Monetary Policy Committee Notifications

What is the Regression Theorem?


From UPSC perspective, the following things are important :

Prelims level: Regression Theorem

Mains level: Not Much

This newscard is an excerpt from the original article published in the TH e-paper edition.

Regression Theorem

  • The regression theorem refers to a theory of the origin of money.
  • It states that money must have originated as a commodity with intrinsic value in the marketplace.
  • The idea was first proposed by Austrian economist Carl Menger in his 1892 work “On the Origins of Money.”
  • This theory is offered as an alternative to the state theory of money which states that money (fiat money) can come into existence only when it is backed by the government.

Evolution of Money

  • The regression theory argues that money comes into existence through a gradual process of evolution in the marketplace, without the need for any government sanction.
  • Economists who try to explain the regression theory generally start with the question of why money, particularly fiat money which is simply just a piece of paper, has any value at all in the marketplace.
  • The most common answer to this question is that fiat money can be used to buy other useful goods such as houses, cars etc.
  • But this answer is insufficient —it tries to tackle the question of why fiat money can buy other useful goods by simply saying that it can buy other useful goods.

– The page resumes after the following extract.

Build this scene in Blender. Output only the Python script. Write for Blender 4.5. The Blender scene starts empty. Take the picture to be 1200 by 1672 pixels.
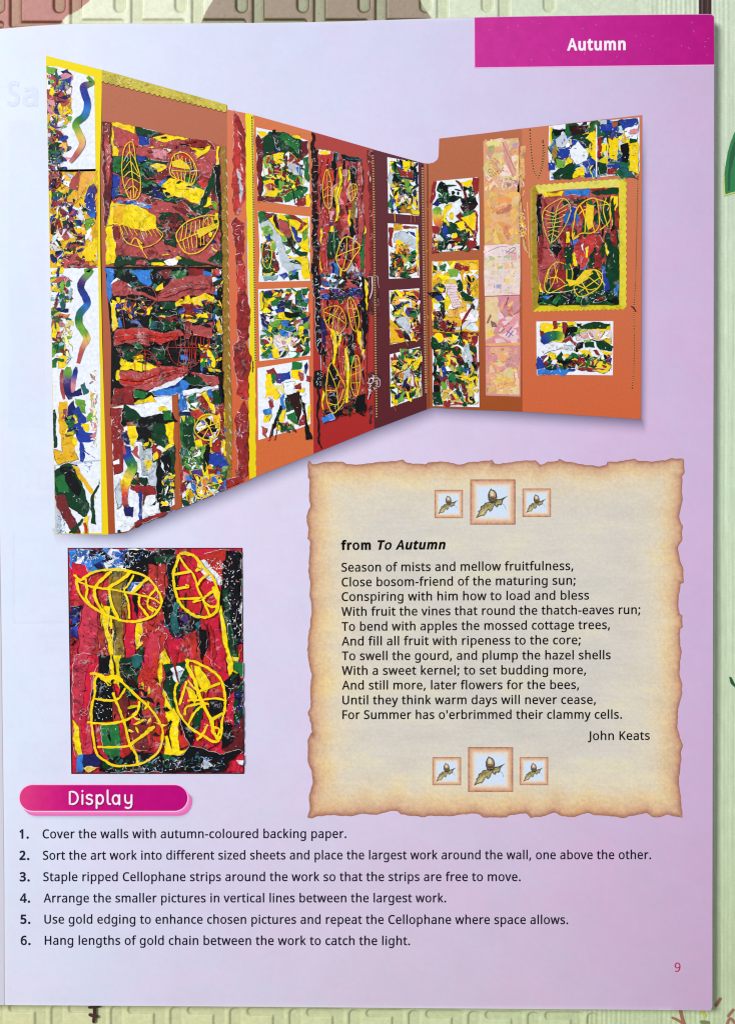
import bpy, math, random
import numpy as np
from mathutils import Vector, Euler
from mathutils.geometry import tessellate_polygon
C = bpy.context.scene.collection
SC = bpy.context.scene
R = math.radians
# ------------------------------------------------------------------ camera, world, lamps, exposure
CAMLOC = (0.015837487, 0.007284367, 0.364609851)
CAMROT = (-0.015701206, 0.032677078, -0.004153348)
ZP = 0.004                                   # height of the page above the tablecloth
cd = bpy.data.cameras.new('camera'); cam = bpy.data.objects.new('camera', cd); C.objects.link(cam)
cam.location = CAMLOC; cam.rotation_euler = CAMROT
cd.sensor_fit = 'HORIZONTAL'; cd.sensor_width = 36; cd.lens = 60; cd.clip_start = 0.01; cd.clip_end = 50
SC.camera = cam
SC.view_settings.view_transform = 'Standard'; SC.view_settings.look = 'None'
SC.cycles.pixel_filter_type = 'BLACKMAN_HARRIS'; SC.cycles.filter_width = 1.15
SC.view_settings.exposure = 0; SC.view_settings.gamma = 1; SC.view_settings.use_curve_mapping = False
w = bpy.data.worlds.new('World'); SC.world = w; w.use_nodes = True
w.node_tree.nodes['Background'].inputs[0].default_value = (0.93, 0.96, 1.0, 1)
w.node_tree.nodes['Background'].inputs[1].default_value = 0.36
def area(name, loc, target, size, power, col):
    l = bpy.data.lights.new(name, 'AREA'); l.shape = 'DISK'; l.size = size; l.energy = power; l.color = col
    o = bpy.data.objects.new(name, l); C.objects.link(o); o.location = loc
    o.rotation_euler = (Vector(target) - Vector(loc)).to_track_quat('-Z', 'Y').to_euler()
    return o
area('window_light', (-2.2, 1.45, 3.1), (0, 0, 0), 1.4, 152, (1.0, 0.985, 0.965))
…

Why is fiat money, which has little intrinsic value, considered valuable?

  • In real life, people accept money in exchange for goods in the present because they are aware that money was accepted as a medium in exchange for other goods in the past.
  • For example, people accept wages in the US dollar today because they are aware that the dollar was used to buy cars, groceries and other goods in the market yesterday.
  • This gives them confidence in the value of their money.

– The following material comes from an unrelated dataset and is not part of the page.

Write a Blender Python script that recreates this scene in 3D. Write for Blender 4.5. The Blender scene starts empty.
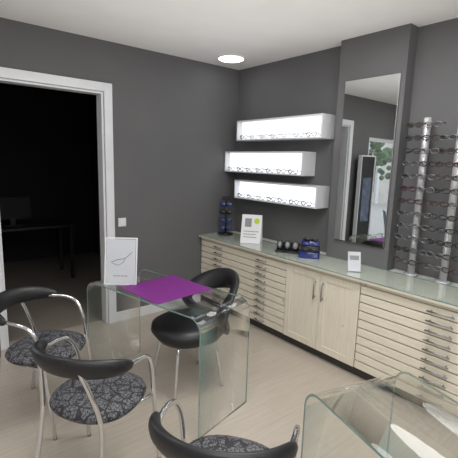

What made people accept money in exchange for other useful goods in the past?

Ans. Intrinsic Value

  • Economists who advocate the regression theory of money argue that money must have originated as a useful commodity like gold or silver or the barter system.
  • This is the only way, they argue, it could have possibly been accepted by people in exchange for other useful goods at some point in the past.
  • If a thing did not possess any intrinsic value, it is unlikely that people in the marketplace would have accepted it in exchange for other goods and services.
  • So, commodities like gold and silver must have been traded in exchange for other goods and services at some point in history purely because they offered some kind of personal utility to people.
  • For example, these precious metals could have been used to make ornaments, to fill teeth, etc., which gives them intrinsic value.
  • They maintain value over time because their supply cannot be easily ramped up as mining gold involves significant production costs.